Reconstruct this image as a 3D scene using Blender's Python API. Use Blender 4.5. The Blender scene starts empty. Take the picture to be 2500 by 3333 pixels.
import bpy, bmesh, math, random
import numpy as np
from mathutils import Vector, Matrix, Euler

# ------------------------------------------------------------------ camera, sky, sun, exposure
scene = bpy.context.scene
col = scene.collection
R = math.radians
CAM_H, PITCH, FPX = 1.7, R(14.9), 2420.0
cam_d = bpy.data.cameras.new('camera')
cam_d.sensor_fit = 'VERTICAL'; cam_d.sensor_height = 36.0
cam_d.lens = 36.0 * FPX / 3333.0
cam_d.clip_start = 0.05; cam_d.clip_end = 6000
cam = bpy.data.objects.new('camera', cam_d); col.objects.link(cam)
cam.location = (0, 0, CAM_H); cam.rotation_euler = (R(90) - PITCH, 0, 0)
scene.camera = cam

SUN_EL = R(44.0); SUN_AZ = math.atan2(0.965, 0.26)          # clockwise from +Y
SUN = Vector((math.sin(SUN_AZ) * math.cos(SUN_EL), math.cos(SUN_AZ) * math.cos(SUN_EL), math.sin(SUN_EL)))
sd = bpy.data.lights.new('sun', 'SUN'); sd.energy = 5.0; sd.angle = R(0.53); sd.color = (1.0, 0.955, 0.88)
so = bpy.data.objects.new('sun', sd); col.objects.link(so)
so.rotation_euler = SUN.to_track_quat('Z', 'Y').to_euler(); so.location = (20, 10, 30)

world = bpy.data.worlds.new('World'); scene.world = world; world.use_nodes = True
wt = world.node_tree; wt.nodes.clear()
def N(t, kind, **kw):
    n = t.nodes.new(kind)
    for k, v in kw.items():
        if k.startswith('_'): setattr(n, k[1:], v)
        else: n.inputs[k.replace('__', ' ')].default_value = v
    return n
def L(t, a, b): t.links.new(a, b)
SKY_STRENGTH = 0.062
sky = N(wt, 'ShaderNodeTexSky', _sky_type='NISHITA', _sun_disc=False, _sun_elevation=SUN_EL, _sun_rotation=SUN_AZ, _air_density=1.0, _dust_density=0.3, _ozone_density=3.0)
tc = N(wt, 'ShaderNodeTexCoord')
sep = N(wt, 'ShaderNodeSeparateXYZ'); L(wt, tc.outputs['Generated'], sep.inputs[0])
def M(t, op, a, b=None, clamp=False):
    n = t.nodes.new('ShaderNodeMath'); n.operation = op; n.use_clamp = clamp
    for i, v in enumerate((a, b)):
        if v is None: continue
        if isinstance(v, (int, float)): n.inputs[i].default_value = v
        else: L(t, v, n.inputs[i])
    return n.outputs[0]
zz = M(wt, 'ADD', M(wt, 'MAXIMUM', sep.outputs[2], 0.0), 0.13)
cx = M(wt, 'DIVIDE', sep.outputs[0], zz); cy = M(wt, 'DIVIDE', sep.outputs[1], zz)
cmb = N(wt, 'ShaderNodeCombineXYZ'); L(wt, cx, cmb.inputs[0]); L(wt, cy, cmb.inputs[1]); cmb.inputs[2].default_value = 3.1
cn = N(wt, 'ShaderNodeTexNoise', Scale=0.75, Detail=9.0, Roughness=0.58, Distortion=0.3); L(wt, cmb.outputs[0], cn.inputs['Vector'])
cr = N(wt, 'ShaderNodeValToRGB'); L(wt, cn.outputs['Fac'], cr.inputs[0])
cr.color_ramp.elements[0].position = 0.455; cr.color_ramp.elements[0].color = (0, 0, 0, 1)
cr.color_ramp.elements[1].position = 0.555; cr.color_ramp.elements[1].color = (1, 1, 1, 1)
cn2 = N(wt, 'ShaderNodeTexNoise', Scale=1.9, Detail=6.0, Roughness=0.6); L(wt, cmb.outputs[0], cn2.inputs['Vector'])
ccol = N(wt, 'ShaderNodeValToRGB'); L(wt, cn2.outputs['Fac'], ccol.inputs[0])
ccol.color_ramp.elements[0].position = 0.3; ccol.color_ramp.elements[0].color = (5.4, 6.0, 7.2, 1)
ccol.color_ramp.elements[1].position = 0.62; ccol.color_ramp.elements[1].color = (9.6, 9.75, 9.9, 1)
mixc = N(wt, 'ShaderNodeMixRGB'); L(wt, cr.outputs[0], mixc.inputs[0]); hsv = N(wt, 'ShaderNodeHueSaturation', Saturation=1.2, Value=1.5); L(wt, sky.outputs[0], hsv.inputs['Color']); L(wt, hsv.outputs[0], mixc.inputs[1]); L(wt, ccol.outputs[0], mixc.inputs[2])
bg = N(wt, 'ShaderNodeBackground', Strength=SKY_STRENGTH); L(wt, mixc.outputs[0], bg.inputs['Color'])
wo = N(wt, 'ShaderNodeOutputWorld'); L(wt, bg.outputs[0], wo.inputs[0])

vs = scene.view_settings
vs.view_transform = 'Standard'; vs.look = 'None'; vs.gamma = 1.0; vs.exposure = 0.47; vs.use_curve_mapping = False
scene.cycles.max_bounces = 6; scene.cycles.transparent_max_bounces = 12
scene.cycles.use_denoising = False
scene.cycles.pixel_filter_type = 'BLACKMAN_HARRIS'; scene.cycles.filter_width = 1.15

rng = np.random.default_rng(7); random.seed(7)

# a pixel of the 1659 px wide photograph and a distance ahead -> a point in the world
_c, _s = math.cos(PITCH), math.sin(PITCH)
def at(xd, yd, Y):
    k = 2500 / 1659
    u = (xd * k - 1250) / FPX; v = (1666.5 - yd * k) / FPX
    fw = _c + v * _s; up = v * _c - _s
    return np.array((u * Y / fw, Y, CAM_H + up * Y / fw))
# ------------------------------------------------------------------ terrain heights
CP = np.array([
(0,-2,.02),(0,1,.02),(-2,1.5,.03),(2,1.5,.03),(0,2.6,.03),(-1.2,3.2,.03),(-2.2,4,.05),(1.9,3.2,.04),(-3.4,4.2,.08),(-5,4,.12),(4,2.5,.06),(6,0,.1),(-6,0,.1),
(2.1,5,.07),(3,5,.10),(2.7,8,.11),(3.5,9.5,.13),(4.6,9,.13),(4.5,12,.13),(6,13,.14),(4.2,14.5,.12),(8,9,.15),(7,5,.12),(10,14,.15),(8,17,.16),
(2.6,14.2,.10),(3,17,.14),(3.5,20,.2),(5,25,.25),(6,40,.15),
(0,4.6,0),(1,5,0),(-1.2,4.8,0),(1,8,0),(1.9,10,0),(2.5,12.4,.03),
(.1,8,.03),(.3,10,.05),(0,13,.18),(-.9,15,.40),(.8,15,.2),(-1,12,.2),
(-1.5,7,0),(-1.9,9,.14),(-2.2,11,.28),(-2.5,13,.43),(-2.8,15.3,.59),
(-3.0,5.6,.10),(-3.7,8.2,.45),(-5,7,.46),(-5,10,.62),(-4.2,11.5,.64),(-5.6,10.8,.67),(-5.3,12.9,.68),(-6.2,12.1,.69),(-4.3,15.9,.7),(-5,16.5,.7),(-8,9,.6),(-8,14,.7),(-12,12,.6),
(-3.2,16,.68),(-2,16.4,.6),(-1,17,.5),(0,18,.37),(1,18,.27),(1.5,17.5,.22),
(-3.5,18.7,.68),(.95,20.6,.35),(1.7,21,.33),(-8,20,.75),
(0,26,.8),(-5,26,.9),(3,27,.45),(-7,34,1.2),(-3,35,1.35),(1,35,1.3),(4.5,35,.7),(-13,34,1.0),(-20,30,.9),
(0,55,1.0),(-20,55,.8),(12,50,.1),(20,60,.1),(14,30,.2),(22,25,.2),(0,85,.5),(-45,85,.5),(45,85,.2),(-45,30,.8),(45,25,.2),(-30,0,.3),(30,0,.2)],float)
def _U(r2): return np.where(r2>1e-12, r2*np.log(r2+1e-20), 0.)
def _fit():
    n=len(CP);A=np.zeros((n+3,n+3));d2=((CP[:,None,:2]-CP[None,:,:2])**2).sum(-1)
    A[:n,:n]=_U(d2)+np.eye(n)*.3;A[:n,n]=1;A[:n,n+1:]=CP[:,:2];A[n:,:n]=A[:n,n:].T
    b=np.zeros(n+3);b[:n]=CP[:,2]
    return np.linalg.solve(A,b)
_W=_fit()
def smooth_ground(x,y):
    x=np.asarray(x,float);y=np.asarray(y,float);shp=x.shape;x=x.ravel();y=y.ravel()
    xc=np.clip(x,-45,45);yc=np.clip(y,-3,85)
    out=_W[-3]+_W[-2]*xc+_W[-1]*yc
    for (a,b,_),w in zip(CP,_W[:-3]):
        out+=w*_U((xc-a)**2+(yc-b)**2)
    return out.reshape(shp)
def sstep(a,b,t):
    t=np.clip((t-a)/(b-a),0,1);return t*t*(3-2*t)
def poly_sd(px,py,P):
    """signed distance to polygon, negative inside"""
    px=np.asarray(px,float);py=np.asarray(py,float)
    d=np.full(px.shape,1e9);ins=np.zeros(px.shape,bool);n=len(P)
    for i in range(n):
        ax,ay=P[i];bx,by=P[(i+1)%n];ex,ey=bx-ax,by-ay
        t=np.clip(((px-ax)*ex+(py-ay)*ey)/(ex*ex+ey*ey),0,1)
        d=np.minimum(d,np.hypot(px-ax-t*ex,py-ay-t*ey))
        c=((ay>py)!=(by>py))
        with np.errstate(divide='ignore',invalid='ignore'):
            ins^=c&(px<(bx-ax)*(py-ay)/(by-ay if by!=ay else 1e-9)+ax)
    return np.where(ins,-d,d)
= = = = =
Exercise requirements: Repeat, exactly and only, the lines from the beginning of the material through the line that contains "from mathutils import Vector, Matrix, Euler".

Written solution:
Reconstruct this image as a 3D scene using Blender's Python API. Use Blender 4.5. The Blender scene starts empty. Take the picture to be 2500 by 3333 pixels.
import bpy, bmesh, math, random
import numpy as np
from mathutils import Vector, Matrix, Euler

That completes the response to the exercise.